The payments are not universally supported in the United States
government. American diplomats and soldiers expressed dismay on Monday
about the C.I.A.’s cash deliveries, which some said fueled corruption.
They spoke privately because the C.I.A. effort is classified.
Others were not so restrained. “We’ve all suspected it,” said
Representative Jason Chaffetz, Republican of Utah and a critic of the
war effort in Afghanistan. “But for President Karzai to admit it out
loud brings us into a bizarro world.”
Mr. Karzai’s comments, made at a news conference in Helsinki, Finland,
where he is traveling, were not without precedent. When it emerged in
2010 that one of his top aides was taking bags of cash from Iran,
Mr. Karzai readily confirmed those reports and expressed gratitude for
the money. Iran cut off its payments last year after Afghanistan signed a strategic partnership deal with the United States over Iran’s objections.
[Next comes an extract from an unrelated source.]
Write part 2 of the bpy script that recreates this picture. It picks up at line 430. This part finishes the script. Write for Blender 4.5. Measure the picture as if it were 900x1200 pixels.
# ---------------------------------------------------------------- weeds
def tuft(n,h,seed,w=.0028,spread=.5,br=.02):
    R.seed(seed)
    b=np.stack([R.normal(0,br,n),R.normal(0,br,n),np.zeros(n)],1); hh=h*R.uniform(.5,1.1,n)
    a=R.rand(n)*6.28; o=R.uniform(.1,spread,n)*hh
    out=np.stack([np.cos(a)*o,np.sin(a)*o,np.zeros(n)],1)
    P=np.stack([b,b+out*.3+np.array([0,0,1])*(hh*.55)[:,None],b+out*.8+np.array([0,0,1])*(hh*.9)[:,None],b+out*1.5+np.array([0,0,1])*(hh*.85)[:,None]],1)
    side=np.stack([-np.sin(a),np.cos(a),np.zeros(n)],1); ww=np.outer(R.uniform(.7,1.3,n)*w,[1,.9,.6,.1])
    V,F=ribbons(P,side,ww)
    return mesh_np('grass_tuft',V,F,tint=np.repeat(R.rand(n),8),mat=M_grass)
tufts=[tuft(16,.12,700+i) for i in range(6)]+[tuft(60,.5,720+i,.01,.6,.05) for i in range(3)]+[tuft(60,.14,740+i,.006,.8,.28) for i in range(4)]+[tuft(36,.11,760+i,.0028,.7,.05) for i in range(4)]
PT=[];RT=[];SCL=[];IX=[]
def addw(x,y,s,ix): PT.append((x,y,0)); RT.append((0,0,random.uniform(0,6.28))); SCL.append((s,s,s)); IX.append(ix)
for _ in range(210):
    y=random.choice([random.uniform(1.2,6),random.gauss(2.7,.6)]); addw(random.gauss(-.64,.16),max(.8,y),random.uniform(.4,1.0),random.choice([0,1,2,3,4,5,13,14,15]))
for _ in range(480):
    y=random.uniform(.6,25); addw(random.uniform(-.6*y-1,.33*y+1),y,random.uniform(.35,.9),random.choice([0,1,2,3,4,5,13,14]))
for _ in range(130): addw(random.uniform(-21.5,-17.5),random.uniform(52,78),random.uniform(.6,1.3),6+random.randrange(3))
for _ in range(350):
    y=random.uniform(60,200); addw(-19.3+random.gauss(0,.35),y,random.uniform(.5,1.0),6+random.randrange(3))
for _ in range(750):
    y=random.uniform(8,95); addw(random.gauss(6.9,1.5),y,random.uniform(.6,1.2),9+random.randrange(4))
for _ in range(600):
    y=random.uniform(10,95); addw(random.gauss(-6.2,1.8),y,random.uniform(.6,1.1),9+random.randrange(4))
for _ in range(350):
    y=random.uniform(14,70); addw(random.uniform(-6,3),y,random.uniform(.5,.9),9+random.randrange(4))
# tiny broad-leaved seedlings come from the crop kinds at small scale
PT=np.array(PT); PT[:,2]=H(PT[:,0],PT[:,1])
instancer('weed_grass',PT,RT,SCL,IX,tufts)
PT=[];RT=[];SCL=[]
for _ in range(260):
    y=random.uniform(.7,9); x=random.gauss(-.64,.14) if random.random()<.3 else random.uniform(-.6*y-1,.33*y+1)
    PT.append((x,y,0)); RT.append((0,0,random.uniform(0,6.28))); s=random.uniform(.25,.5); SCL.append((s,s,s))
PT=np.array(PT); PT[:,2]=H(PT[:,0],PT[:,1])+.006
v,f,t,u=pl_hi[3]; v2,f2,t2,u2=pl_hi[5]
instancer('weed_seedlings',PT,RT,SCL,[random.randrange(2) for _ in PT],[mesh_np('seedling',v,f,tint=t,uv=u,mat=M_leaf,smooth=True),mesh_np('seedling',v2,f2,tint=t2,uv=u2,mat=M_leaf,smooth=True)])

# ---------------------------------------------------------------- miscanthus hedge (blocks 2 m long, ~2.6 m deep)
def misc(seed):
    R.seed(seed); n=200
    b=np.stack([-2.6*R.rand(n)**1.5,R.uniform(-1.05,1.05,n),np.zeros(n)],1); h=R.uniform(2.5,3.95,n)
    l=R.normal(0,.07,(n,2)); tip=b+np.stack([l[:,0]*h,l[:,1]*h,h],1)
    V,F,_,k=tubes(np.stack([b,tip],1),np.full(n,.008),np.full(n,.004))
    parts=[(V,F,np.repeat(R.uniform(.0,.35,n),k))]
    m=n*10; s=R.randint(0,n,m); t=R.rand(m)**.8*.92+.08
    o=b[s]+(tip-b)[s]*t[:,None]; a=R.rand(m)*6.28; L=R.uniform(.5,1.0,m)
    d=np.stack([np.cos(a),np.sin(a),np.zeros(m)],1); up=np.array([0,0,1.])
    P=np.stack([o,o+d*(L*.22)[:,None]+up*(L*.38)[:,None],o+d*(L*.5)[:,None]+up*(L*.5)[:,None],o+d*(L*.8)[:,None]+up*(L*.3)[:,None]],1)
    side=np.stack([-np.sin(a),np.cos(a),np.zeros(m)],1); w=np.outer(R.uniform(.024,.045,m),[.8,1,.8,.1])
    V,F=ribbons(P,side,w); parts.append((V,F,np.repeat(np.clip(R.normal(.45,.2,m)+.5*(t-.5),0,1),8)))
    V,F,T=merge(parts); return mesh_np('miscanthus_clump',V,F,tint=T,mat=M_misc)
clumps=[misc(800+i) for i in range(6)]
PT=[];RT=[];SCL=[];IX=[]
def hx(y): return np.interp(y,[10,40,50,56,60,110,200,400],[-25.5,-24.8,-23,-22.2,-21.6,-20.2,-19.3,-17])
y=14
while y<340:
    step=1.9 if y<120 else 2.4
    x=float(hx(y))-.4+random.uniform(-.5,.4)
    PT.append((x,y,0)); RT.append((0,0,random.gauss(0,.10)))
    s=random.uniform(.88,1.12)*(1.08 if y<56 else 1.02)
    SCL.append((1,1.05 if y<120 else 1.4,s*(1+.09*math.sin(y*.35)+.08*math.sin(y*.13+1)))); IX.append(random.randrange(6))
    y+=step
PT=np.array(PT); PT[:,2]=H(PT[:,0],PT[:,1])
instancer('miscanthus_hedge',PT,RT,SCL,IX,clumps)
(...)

The C.I.A. money continues to flow, Mr. Karzai said Monday. “Yes, the
office of national security has been receiving support from the United
States for the past 10 years,” he told reporters in response to a
question. “Not a big amount. A small amount, which has been used for
various purposes.” He said the money was paid monthly.
Afghan officials who described the payments before Monday’s comments
from Mr. Karzai said the cash from the C.I.A. was basically used as a
slush fund, similarly to the way the Iranian money was. Some went to pay
supporters; some went to cover other expenses that officials would
prefer to keep off the books, like secret diplomatic trips, officials
have said.
After Mr. Karzai’s statement on Monday, the presidential palace in Kabul
said in a statement that the C.I.A. cash “has been used for different
purposes, such as in operations, assisting wounded Afghan soldiers and
paying rent.” The statement continued, “The assistance has been very
useful, and we are thankful to them for it.”
The C.I.A. payments open a window to an element of the war that has
often gone unnoticed: the agency’s use of cash to clandestinely buy the
loyalty of Afghans. The agency paid powerful warlords to fight against
the Taliban during the 2001 invasion. It then continued paying Afghans
to keep battling the Taliban and help track down the remnants of Al
Qaeda. Mr. Karzai’s brother Ahmed Wali, who was assassinated in 2011, was among those paid by the agency, for instance.
But the cash deliveries to Mr. Karzai’s office are of a different
magnitude with a far wider impact, helping the palace finance the vast
patronage networks that Mr. Karzai has used to build his power base. The
payments appear to run directly counter to American efforts to clean up
endemic corruption and encourage the Afghan government to be more
responsive to the needs of its constituents.
“I thought we were trying to clean up waste, fraud and abuse in
Afghanistan,” said Mr. Chaffetz, whose House subcommittee has
investigated corruption in the country. “We have no credibility on this
issue when we’re complicit ourselves. I’m sure it was more than a few
hundred dollars.”
In Afghanistan, reaction to reports of the payments ranged from
conspiratorial to bemused. A former adviser to Mr. Karzai said the
palace was rife with speculation that the details of the payments had
been leaked to settle a bureaucratic or diplomatic score, either by
Afghans or by American officials.
Outside official circles, some Afghans offered a lighter take. “They
make it sound as if it was a charity money dashed by a spy agency,”
wrote Sayed Salahuddin, an Afghan journalist, on Twitter,
referring to the palace statement that money had been used to help
wounded soldiers. “They must have ‘treated’ many people.”